How to Get Your Child to Practice Guitar More

Recently, a reader messaged me about how he can get his son to practice guitar more. He wrote:

“hoping to encourage my son who is 12 to practise more. I don’t think he is that excited by his music lessons, but would like to improve”

Here was my response:

Getting kids to practice is a tricky one. They’re usually at a level where they can’t do anything too exciting (although if his teacher got him playing to a simple backing track, that would probably be exciting).

Sometimes it takes kids a while of very slowly building up their skill to develop a true interest in the instrument. As a parent paying for lessons, this can be quite frustrating… because it feels like when your son isn’t practising, you’re wasting your money on his lessons, but hassling him to practice more will only make him resent the instrument.

What can work really well from your side is to praise him when you see him practising, and praising the effort, rather than the result. For example, rather than say “Wow that sounds really good!” say, “Wow, I’m really impressed by how hard you practised that music”. This helps your child attach the reward (your praise) to the process (practising) rather than the outcome, which over a long term, will lead to better outcomes and them wanting to practice more. The key is to affirm the practice, rather than the playing.

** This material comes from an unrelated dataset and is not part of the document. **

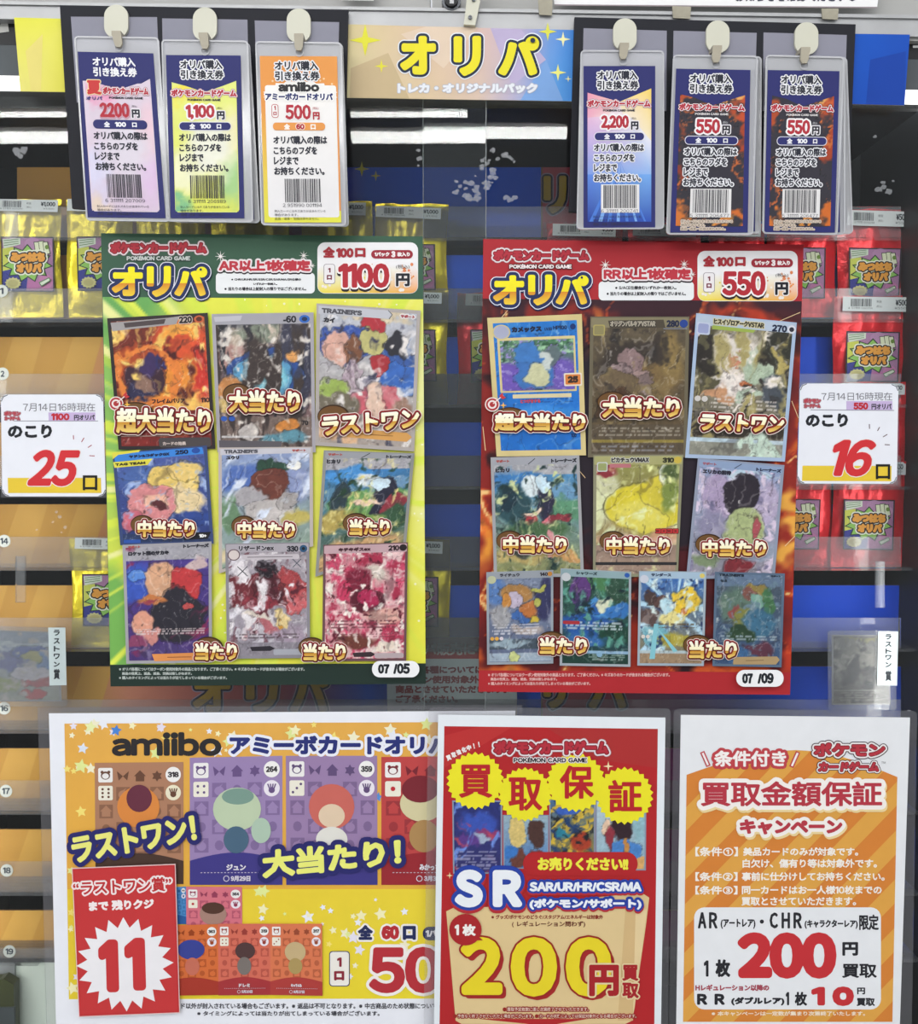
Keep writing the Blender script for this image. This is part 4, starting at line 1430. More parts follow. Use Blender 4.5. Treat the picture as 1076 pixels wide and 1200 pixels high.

There’s a book called “Mindset” by Carol Dweck which you may find helpful.

Kids these days don’t listen to music that has guitars in it, so maybe introducing him to things like Nirvanna, Guns N Roses and Bon Jovi would help.

In my opinion, kids do too much these days. They have multiple after school clubs, sports, tutors; it must be exhausting. After going through all that, the last thing they want to do is practice an instrument, I imagine if I was in their shoes I’d want to kick back and watch cartoons, in the same way that, after spending a day at work (and then taking your kid to after school clubs), you don’t want to practice an instrument, you’re exhausted and want to watch TV.

The truth is, most parents want to “feel” like they’re doing the right thing, or be able to tell their friends that “their kid is learning guitar”, they’re not really interested in how their child develops at the instrument, they’re just interested in being able to show off to other parents.

If you want your child to become musical, firstly, it has to be their choice. If you force them to do it, they’re going to resent music. If they show a natural interest in learning an instrument, help them explore it and give them the time to be able to do so.

Secondly, if they show an interest and you have them enrolled in activities every night of the week, of course they’re not going to practice, they’re going to be exhausted.

As a final word on the subject, in life it is much more valuable to be an expert at one thing, than to be mediocre at many things. And being an expert at something takes time to develop.